From banal conference badge to collectible item
The conference badge of Frontiers of Interaction 2010. Photo: Gianfranco Chicco

From banal conference badge to collectible item

Gianfranco Chicco

Throwback to 2010 when I was leading marketing and communications at the PICNIC Festival in Amsterdam during the day, and the Conference Director of Frontiers of Interaction in Rome at night.

The first decade of the 2000s had been a fervent period for innovative media-tech-creativity conferences to rise and refresh what had been a stale space run mostly by corporate event organisers. DLD, PICNIC, Le Web, Barcamps and a re-energised TED (through their period of radical openness) changed the format, feel and content of business-related events. Back then I was also running a blog - Conference Basics - covering these exciting times.

I was asked to join Frontiers of Interaction (known colloquially as “Foi” or “Frontiers”) to turn it from a free, high quality amateur event created in 2005 by Leandro Agrò and Matteo Penzo into a professional conference that could grow into a business of its own.

While my job at Frontiers was to manage the whole process, from curation to execution alongside with the founders, I also made sure that we put time and effort into the details that our audience, designers and technologists from all walks of life, cared about. One such detail were the mediocre attendee badges that most conferences relied on, often a printed piece of paper inserted into a cheap plastic holder.

“The details are not the details. They make the design.”
– Charles Eames, designer, architect and filmmaker

Think about it, the badge is the only thing that remains from an event once it's over.
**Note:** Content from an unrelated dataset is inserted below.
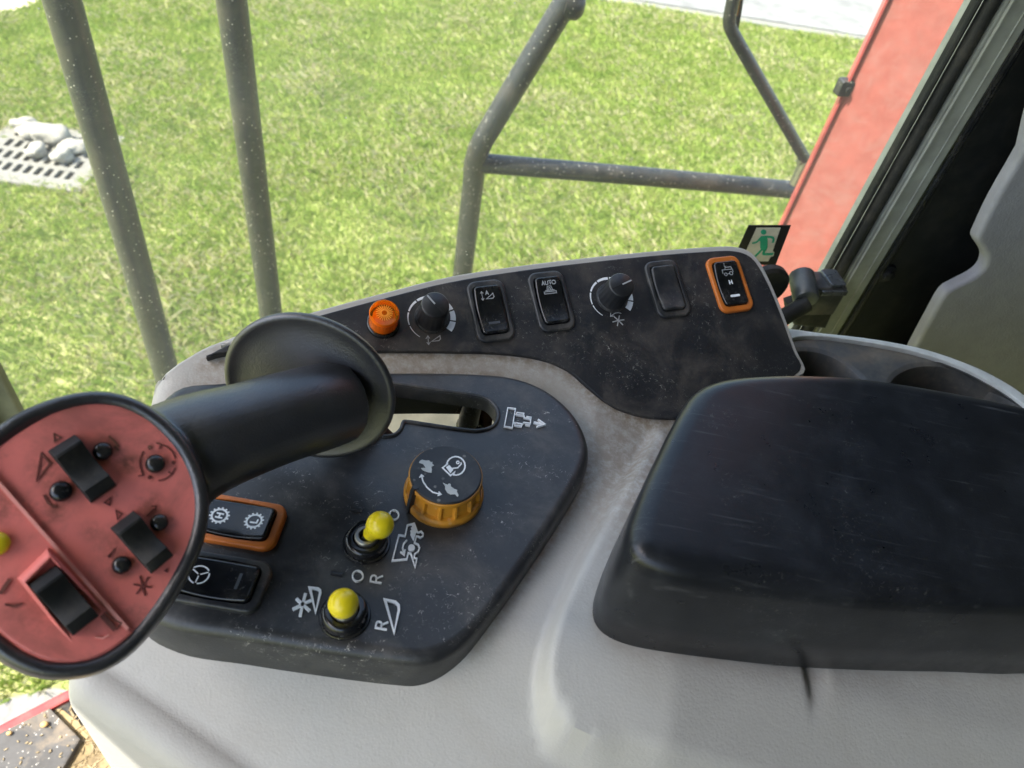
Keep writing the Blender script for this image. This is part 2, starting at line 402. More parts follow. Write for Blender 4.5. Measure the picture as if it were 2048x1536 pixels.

A trophy of sorts with your name and the date on it that’s often displayed at one’s working place. So why not invest in making them memorable?

The Robot badge starting to take shape in my Moleskine.

With this in mind, I doodled in my little notebook what a more meaningful conference badge could look like. Some of the features I came up with were that it would:

  • Have a particular shape relating to the content of the event
  • Feature a distinct front and back, with the attendee’s details on the front and the programme on the back
  • Have two holes so that the badge could always stay facing front when hooked with a lanyard
  • Be somehow personalisable by allowing for perforations or stickers that would mark different features
  • Include novelty features like a QR code or an RFID chip to access extra information
  • Be well made either of recycled cardboard or plastic, and definitely not require a plastic holder!

I came up with the idea of making them in the shape of robots, although I also considered planets and other anthropomorphic alternatives. For the final design I engaged Florencia Rodriguez Daniel, a graphic designer friend, who turned my concept into a real thing. Printing and delivery was managed by Fabio Tassinari and his team at IMD.

We had to compromise on the number of perforations for the lanyard, probably because they were provided by a sponsor with just one hook. If you look at the designs, the place for the two holes was clearly marked on them.

The badges came in four versions: Geek (all attendees), Speakers, Staff and Students. All of them had different needs and had to be easily identified from a distance.

We didn’t use QR codes (too early) nor RFID chips and preferred low-tech little stickers that could be applied on the front to identify sub-categories of participants, like sponsors and press. Mine had my profile photo on it.

Little stickers were used to identify sub-groups of participants, like Press and Sponsors.

When we opened the doors of the venue, a Roman aquarium from the 1880s turned into an events space, the attendees’ reactions were incredibly positive. Some participants even tried to get hold of the other versions, and just like that a banal conference badge turned into a collectible item.

As a side note, we created a low-cost visual record of the attendees by taking a photo of them with their badge next to their face in what we called a “Faceroll”.

Frontiers of Interaction 2010 speaker Heather Knight

Although I decided to leave Foi after that edition (to move to a new role in Madrid), I stayed on board as an Advisor for a few more years. I was happy to see that the new team, led by Marcello Merlo, carried on the concept of the special badges, carrying what had become a tradition of Frontiers of Interaction.